Da segunda vez, Jorge Amado ficou um ano na prisão; quando saiu foi viver um tempo com Rubem Braga e entre 1941 e 1942 exilou-se no Uruguai e na Argentina, onde escreveu a biografia de Luis Carlos Prestes, O cavaleiro da esperança, publicada primeiro em espanhol e censurada, de imediato no Brasil; a obra, aliás, foi o estopim para a terceira prisão. Desse vez, condenado a ficar em casa, na Bahia; nesse período colaborou clandestinamente com uma coluna para o jornal O Imparcial e escreveu Terras do sem-fim, livro que só foi publicado seis anos depois dada às proibições do regime. 
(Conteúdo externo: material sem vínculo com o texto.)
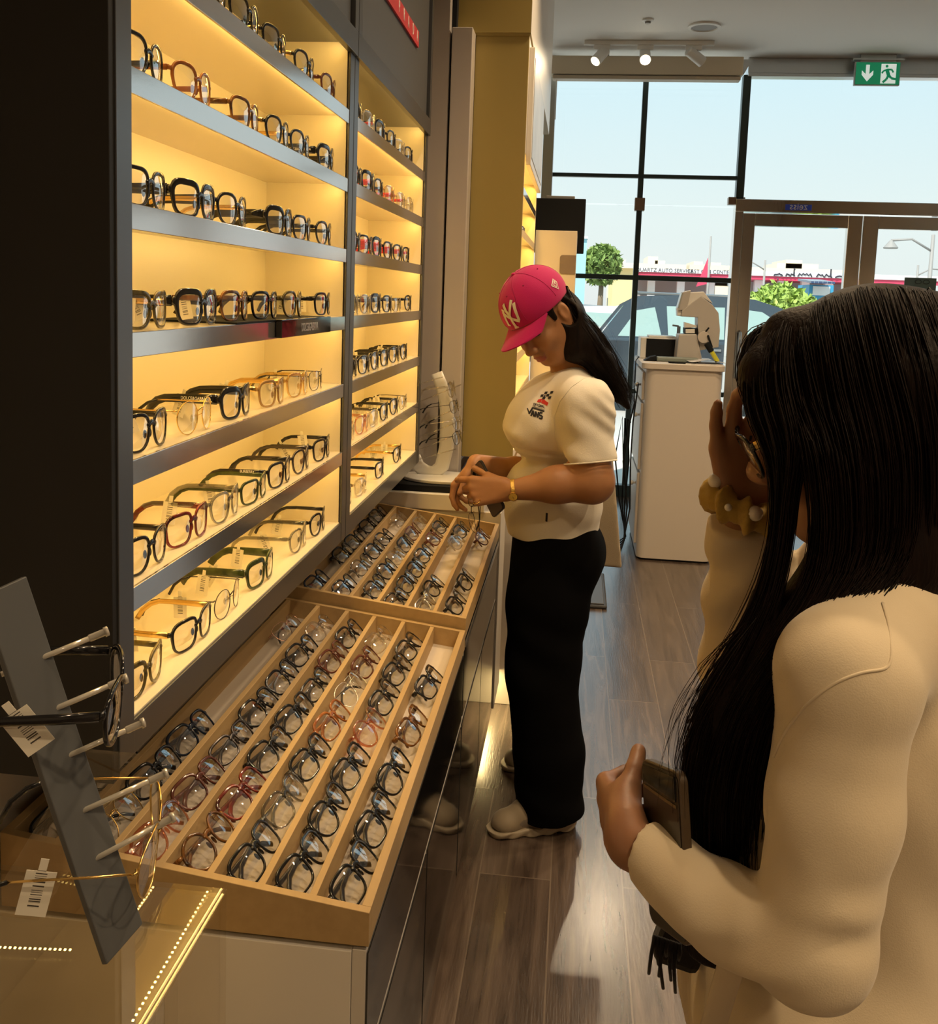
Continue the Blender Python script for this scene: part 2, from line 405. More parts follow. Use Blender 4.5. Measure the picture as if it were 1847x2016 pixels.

Quando separou-se de Matilde, em 1944, Jorge logo conheceu, no ano seguinte, Zélia Gattai, também escritora e com quem viveu o resto da vida; no mesmo ano elegeu-se deputado federal e construiu e aprovou algumas propostas, como a liberdade de culto religioso. O mandato não chegou a ser cumprido porque teve os direitos cassados e o partido foi colocado na clandestinidade. É quando sai do Brasil e vai para a Europa num exílio voluntário. Morou em Paris até 1950, onde conviveu como figuras como Jean Paul-Sartre, Pablo Picasso e, o governo francês acabou por expulsá-lo por país, novamente por motivos políticos. E Jorge vai viver na Tchecoslováquia. É quando conhece a então União Soviética, China e Mongólia; e quando escreve os livros mais engajados como a trilogia Os subterrâneos da liberdade 

No retorno ao Brasil e já depois de abandonar o partido Jorge Amado continuou a escrever com extremo afinco: veio A morte e a morte de Quincas Berro D'água (publicado como folhetim na revista Senhor e depois incluído com o título O capitão-de-longo-curso no volume Os velhos marinheiros, em 1961); Dona Flor e seus dois maridos (1966), Tenda dos milagres (1969), Tereza Batista cansada de guerra (1972) e Tieta do Agreste (1977), fase de sua obra que ficou conhecida pela criação dos tipos femininos sensuais e que ganhou as telas nas décadas seguintes em filmes e novas e documentários. Terá sido um dos períodos mais ricos de sua vida: em todos os sentidos. Os direitos de filmagem de Gabriela, por exemplo, foi o suficiente para a construção de seu famoso reduto, hoje museu, A Casa do Rio Vermelho, onde recebeu artistas, amigos e intelectuais de toda parte do mundo. 

No novo reduto escreveu O menino grapiúna, um retorno às suas memórias de infância, Tocaia grande e O sumiço da santa. Em 1987, cria a Fundação Casa Jorge Amado. E, no início dos anos 1990, o escritor inicia a escrita de Bóris, o vermelho, livro que não chegou a concluir e redigiu as notas para a extensa obra memorialística Navegação da cabotagem que chegou a ver publicada no aniversário de 80 anos. Escreveu ainda A descoberta da América pelos turcos, uma encomenda recebida da Itália por marcar os quinhentos anos de descobrimento da América. Em 1995, recebeu o Prêmio Camões e, foi data a largada para a grande leva de homenagens que recebeu mundo afora. Estava com 89 anos quando morreu.